Happily, Tor’s gift for mimicry is expressed more effectively, and more lucratively, in his chosen field of professional endeavour. ‘I got an award from Disney, for my Norwegian over-dub of the songs Phil Collins sang in the first Tarzan movie. Elvis, of course – I’ve done him a lot. Tom Jones: he’s my kind of guy. In concert I do The Green Green Grass of Home and Kiss. And then the Beatles.’ Tor clearly knows how to push my buttons – most of which are labelled 1966 – and astounds me afresh with the aftermath of a Beatles medley he performed in Bergen a few years before. ‘Yoko and Sean Lennon were there, and Cynthia. She wrote to me afterwards saying, “That was the greatest post-Beatles Beatles experience ever”.’ But instead of leaving that sublime revelation hanging in the air, Tor brusquely yanks it down. ‘Then one time I worked with Pat Boone, and he asked me to tour with him. I asked him why, and he said, “Son, you do the best Speedy Gonzalez mouse I’ve ever heard.”’
Arriba, arriba, Tor. Let’s not run away with ourselves. First band? ‘I was seventeen, messing about with guitar in the school gym, when this guy in my class, Are, heard me and asked me to join his band. White Rock, a kind of a dance band. It was fun, but that ended with national service. But you know the nice story, about my new Melodi song?’ Remembering my encounter with Jahn, I tell him a little bird (or rather a fifty-six-year-old blond crow) had mentioned it. ‘Yes, and it’s in a duet with Are. It’s been really good to work with him again.’
Once again I’m cheered by the tight-knit happy family that is the non-Kalvik Norwegian music community. Did White Rock make any records? ‘No, my first single wasn’t until 1983, with this other dance band called Salex.’ (I look it up later: with Window Cleaner on the B-side, I wish I’d enquired deeper.) You’d have been twenty-four by then, I say. What paid the bills? ‘I was playing a lot in bars around Bergen, doing my Beatles and Elvis stuff. But it was tough – I was already married, and with a kid. And then in 1985 I got one more child – you know, I have five now – so I decided to cut down on music.’
To do what? Apparently reluctant to declare any income not earnt through showbusiness, he ignores this enquiry. ‘I just cut down, I didn’t stop. I was still playing
every Wednesday in this bar, and one time a producer came in and asked me to do an audition, and then I found I had my first real record deal.’ The producer was a chap called Pal Thowsen, and it was as vocalist for his eponymous band that Tor released his first albums, their content rather grimly described on a Swedish fansite as ‘eighties uptempo classic AOR rock’. A departure too drastic for most, you’d suspect, but as a father in his late twenties Tor couldn’t afford to be precious. ‘If someone asks me to sing, and they’re paying,’ he tells me later, ‘I sing.’ You suspect this practised musical chameleon would rather describe himself as an artisan than an artist.

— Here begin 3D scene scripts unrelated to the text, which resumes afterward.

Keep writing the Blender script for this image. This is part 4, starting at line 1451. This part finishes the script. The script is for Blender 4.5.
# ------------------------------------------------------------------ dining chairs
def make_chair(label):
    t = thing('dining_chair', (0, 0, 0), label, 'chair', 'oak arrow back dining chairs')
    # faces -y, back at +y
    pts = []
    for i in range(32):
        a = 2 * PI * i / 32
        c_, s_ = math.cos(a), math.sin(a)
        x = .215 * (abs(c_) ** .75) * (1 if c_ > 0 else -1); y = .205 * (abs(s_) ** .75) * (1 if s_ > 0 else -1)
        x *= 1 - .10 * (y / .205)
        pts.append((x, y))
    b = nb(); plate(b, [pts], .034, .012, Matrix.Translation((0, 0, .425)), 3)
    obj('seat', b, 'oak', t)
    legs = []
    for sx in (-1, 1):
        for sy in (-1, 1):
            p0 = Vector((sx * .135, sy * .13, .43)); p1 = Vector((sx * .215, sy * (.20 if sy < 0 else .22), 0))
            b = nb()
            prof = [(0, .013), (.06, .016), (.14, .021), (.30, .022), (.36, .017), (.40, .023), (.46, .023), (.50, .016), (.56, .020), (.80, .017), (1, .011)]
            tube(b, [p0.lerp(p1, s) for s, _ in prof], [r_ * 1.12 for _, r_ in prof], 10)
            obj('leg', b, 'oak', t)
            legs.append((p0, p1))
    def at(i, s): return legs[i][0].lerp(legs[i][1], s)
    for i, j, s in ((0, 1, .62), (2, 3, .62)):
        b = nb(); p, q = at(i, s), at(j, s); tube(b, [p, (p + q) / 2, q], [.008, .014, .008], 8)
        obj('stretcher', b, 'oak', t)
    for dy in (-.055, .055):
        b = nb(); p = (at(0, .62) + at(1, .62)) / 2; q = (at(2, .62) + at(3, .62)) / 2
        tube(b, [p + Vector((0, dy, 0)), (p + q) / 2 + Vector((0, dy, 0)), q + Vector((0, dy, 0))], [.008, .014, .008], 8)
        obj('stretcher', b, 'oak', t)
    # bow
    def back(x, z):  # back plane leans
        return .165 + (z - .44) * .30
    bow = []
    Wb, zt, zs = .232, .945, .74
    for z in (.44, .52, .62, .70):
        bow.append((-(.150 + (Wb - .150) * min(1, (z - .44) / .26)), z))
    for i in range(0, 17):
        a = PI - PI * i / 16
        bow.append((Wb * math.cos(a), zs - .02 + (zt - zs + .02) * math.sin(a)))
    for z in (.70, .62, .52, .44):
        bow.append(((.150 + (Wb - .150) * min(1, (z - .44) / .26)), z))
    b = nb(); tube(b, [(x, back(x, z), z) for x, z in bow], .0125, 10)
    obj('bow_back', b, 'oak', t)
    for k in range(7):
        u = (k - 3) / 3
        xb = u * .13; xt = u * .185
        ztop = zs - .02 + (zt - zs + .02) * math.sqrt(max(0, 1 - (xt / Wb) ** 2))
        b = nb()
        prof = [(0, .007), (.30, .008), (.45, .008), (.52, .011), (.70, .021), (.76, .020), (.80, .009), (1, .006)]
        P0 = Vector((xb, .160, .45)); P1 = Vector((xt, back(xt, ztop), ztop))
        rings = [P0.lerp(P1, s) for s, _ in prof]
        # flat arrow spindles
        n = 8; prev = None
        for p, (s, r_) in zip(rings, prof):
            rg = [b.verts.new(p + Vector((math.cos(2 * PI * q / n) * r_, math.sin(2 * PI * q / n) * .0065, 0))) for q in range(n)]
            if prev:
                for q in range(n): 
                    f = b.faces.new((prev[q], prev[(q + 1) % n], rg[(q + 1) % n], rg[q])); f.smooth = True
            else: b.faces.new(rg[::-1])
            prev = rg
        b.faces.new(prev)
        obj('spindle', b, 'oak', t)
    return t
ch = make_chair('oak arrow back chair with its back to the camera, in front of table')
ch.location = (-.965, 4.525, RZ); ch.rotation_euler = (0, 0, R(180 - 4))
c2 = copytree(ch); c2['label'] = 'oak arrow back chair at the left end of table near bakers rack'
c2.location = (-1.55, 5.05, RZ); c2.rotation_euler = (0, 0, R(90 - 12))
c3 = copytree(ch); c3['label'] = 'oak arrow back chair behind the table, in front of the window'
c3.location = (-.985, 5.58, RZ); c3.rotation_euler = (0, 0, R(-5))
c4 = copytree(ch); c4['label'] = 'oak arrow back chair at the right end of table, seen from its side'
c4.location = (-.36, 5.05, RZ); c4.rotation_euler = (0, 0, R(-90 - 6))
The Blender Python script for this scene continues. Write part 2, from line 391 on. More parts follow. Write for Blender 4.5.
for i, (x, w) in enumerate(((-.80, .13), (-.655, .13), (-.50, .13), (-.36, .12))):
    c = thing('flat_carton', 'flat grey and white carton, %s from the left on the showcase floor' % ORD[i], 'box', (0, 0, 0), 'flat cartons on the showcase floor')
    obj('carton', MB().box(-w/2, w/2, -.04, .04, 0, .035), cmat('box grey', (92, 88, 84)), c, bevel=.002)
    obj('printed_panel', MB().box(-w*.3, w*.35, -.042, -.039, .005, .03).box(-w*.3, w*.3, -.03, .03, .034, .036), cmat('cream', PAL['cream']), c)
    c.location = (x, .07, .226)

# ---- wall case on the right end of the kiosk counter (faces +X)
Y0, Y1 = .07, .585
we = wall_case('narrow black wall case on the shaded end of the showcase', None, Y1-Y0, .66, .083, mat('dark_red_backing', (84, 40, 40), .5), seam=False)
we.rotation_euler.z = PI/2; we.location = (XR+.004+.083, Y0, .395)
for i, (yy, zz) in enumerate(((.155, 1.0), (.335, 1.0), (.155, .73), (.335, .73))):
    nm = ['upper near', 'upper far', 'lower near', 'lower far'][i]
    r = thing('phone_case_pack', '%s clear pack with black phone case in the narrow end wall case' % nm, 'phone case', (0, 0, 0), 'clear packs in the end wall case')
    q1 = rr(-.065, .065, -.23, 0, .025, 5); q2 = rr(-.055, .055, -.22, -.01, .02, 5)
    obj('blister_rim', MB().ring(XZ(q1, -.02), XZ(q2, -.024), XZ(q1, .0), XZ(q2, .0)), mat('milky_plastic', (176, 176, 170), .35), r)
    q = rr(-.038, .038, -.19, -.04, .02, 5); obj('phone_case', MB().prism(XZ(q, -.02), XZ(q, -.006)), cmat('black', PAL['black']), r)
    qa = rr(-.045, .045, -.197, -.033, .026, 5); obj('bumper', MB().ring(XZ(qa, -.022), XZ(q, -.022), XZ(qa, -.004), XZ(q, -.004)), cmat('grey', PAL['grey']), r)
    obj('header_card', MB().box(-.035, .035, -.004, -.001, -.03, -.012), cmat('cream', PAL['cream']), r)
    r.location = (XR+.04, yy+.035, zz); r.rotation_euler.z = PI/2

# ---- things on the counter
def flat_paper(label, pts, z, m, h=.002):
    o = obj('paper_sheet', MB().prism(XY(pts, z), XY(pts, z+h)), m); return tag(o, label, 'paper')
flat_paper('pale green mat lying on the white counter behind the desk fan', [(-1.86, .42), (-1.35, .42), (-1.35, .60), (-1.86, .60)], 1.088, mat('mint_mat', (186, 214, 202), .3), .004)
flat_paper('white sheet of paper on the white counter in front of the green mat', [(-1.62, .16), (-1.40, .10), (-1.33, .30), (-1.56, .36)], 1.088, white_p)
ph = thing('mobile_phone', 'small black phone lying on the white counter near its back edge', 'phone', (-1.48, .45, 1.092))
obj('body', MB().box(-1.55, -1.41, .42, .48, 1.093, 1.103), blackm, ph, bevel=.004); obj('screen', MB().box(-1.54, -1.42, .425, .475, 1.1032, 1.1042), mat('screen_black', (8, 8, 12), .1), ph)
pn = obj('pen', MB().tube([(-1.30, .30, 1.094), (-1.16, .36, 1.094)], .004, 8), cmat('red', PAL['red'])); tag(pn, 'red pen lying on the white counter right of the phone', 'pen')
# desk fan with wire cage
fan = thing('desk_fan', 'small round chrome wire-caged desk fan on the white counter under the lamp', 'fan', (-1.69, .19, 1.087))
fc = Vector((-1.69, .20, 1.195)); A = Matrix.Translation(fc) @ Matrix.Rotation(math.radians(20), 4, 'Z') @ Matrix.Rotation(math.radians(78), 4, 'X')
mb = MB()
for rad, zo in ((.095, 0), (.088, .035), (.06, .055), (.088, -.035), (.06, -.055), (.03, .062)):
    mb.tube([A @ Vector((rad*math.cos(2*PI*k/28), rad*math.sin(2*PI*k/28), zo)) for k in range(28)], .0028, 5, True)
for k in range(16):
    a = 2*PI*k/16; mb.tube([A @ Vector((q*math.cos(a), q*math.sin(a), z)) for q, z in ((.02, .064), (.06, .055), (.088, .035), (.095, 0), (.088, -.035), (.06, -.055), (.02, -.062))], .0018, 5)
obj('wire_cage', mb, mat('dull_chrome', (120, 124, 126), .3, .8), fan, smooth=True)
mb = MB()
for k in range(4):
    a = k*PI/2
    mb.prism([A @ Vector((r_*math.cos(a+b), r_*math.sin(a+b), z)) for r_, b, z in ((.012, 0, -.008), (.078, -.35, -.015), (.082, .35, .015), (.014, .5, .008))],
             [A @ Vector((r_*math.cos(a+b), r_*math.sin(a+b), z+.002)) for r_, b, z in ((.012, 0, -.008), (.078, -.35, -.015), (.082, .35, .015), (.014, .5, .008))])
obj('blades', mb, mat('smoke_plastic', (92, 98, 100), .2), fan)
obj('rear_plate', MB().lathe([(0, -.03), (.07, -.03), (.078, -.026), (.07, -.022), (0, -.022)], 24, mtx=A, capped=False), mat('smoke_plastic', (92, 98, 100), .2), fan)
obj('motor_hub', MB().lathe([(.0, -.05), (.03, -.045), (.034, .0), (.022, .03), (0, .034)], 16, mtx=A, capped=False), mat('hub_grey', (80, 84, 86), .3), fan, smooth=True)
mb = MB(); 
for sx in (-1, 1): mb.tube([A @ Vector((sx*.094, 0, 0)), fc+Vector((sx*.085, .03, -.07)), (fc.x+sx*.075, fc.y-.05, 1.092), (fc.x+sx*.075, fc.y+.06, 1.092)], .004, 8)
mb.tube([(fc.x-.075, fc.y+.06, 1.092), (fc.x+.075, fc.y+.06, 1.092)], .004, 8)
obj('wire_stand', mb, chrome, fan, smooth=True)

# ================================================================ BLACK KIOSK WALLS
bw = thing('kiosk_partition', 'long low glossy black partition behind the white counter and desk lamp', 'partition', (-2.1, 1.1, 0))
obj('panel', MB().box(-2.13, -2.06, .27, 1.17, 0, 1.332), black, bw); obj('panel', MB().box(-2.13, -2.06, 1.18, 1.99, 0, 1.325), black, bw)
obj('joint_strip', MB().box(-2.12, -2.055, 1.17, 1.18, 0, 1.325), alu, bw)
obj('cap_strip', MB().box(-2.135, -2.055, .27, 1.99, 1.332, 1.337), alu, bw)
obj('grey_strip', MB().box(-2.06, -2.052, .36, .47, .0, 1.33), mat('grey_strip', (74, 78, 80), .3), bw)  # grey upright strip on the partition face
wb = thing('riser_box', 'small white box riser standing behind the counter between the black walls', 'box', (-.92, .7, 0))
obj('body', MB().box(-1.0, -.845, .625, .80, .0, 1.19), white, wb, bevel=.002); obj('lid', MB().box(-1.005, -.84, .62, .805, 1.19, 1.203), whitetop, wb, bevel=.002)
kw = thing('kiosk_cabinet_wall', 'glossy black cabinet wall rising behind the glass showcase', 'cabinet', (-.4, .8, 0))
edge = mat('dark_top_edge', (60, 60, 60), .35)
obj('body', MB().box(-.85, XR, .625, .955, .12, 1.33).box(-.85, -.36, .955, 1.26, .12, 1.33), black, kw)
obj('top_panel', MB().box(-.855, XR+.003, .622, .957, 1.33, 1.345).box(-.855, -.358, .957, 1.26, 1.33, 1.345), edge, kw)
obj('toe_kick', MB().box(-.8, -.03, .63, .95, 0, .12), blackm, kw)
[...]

‘We did an album in ‘86 and then one in ‘88 – it was a bit rock, a bit pop-fusion, maybe like Al Jarreau. And there was a hit single, Black Rain, a big radio hit.’ Elsewhere I encounter a claim that this was narrowly pipped by A-ha as the title soundtrack for the James Bond outing The Living Daylights: a lofty ambition for a single conspicuous by its absence from the VG chart archive. Ditto the two albums Tor’s mentioned, which may explain his delight when a chap at NRK – another admirer of those Wednesday gigs – rang Tor out of the blue and booked him for a four-part show of musical nostalgia. ‘It was called Lollipop, and I played this kind of singing waiter, in humoristic form. In those days there was only one TV channel, so this was a big, big break.’
Bigger than he could have imagined: uncomplicated retro-spection has always played well in Norway – how else to explain their enduring love for Jahn Teigen? – and Tor played it better than most. ‘Yeah, that was my breakthrough as a solo artist. But it worked because we did it properly, with passion. Everything had to be just right – we even got the correct old microphones from the NRK museum.’ Those four programmes eventually swelled into sixty, spawning albums (one sold 120,000 copies) and an ongoing national roadshow. Almost twenty years on, the Norwegian public are still sucking hard on Tor’s Lollipop.